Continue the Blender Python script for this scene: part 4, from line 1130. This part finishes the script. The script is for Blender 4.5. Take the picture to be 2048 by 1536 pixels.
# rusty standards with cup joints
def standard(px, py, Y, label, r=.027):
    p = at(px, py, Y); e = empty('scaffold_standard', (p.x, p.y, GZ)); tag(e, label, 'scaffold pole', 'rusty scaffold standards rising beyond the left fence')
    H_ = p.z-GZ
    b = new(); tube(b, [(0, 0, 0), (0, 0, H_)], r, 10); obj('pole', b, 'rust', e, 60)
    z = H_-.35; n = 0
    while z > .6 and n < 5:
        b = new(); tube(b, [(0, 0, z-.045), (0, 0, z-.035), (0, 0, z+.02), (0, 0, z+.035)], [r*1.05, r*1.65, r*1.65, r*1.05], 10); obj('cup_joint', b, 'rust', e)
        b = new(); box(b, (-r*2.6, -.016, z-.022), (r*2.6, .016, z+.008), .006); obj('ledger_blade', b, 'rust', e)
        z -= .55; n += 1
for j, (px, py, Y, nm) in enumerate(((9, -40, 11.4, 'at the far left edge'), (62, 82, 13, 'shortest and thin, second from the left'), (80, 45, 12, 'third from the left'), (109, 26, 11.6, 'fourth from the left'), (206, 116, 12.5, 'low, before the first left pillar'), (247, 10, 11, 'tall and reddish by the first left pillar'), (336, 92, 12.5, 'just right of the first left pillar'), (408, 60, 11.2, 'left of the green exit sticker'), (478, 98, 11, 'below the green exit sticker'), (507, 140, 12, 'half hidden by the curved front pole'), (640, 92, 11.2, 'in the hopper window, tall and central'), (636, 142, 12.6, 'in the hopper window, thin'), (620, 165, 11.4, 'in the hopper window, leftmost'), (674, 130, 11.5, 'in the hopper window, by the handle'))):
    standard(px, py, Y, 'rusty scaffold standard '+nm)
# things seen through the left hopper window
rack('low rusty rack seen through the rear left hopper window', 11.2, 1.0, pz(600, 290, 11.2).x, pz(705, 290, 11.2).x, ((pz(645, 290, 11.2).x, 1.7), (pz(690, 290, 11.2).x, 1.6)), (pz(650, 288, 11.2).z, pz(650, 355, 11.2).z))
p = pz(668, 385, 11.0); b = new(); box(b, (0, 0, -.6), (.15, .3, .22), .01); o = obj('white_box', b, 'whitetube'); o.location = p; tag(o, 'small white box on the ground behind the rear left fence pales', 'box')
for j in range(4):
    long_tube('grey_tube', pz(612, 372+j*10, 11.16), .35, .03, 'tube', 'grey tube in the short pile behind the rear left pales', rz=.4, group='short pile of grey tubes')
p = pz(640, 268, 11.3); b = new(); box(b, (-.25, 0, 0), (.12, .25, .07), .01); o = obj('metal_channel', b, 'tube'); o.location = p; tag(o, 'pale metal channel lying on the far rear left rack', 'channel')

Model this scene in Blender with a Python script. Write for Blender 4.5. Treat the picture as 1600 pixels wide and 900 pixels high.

● INSTRUCTION: Output all preceding records character for character.

● RESULT OF THIS TASK:
Continue the Blender Python script for this scene: part 4, from line 1130. This part finishes the script. The script is for Blender 4.5. Take the picture to be 2048 by 1536 pixels.
# rusty standards with cup joints
def standard(px, py, Y, label, r=.027):
    p = at(px, py, Y); e = empty('scaffold_standard', (p.x, p.y, GZ)); tag(e, label, 'scaffold pole', 'rusty scaffold standards rising beyond the left fence')
    H_ = p.z-GZ
    b = new(); tube(b, [(0, 0, 0), (0, 0, H_)], r, 10); obj('pole', b, 'rust', e, 60)
    z = H_-.35; n = 0
    while z > .6 and n < 5:
        b = new(); tube(b, [(0, 0, z-.045), (0, 0, z-.035), (0, 0, z+.02), (0, 0, z+.035)], [r*1.05, r*1.65, r*1.65, r*1.05], 10); obj('cup_joint', b, 'rust', e)
        b = new(); box(b, (-r*2.6, -.016, z-.022), (r*2.6, .016, z+.008), .006); obj('ledger_blade', b, 'rust', e)
        z -= .55; n += 1
for j, (px, py, Y, nm) in enumerate(((9, -40, 11.4, 'at the far left edge'), (62, 82, 13, 'shortest and thin, second from the left'), (80, 45, 12, 'third from the left'), (109, 26, 11.6, 'fourth from the left'), (206, 116, 12.5, 'low, before the first left pillar'), (247, 10, 11, 'tall and reddish by the first left pillar'), (336, 92, 12.5, 'just right of the first left pillar'), (408, 60, 11.2, 'left of the green exit sticker'), (478, 98, 11, 'below the green exit sticker'), (507, 140, 12, 'half hidden by the curved front pole'), (640, 92, 11.2, 'in the hopper window, tall and central'), (636, 142, 12.6, 'in the hopper window, thin'), (620, 165, 11.4, 'in the hopper window, leftmost'), (674, 130, 11.5, 'in the hopper window, by the handle'))):
    standard(px, py, Y, 'rusty scaffold standard '+nm)
# things seen through the left hopper window
rack('low rusty rack seen through the rear left hopper window', 11.2, 1.0, pz(600, 290, 11.2).x, pz(705, 290, 11.2).x, ((pz(645, 290, 11.2).x, 1.7), (pz(690, 290, 11.2).x, 1.6)), (pz(650, 288, 11.2).z, pz(650, 355, 11.2).z))
p = pz(668, 385, 11.0); b = new(); box(b, (0, 0, -.6), (.15, .3, .22), .01); o = obj('white_box', b, 'whitetube'); o.location = p; tag(o, 'small white box on the ground behind the rear left fence pales', 'box')
for j in range(4):
    long_tube('grey_tube', pz(612, 372+j*10, 11.16), .35, .03, 'tube', 'grey tube in the short pile behind the rear left pales', rz=.4, group='short pile of grey tubes')
p = pz(640, 268, 11.3); b = new(); box(b, (-.25, 0, 0), (.12, .25, .07), .01); o = obj('metal_channel', b, 'tube'); o.location = p; tag(o, 'pale metal channel lying on the far rear left rack', 'channel')

Model this scene in Blender with a Python script. Write for Blender 4.5. Treat the picture as 1600 pixels wide and 900 pixels high.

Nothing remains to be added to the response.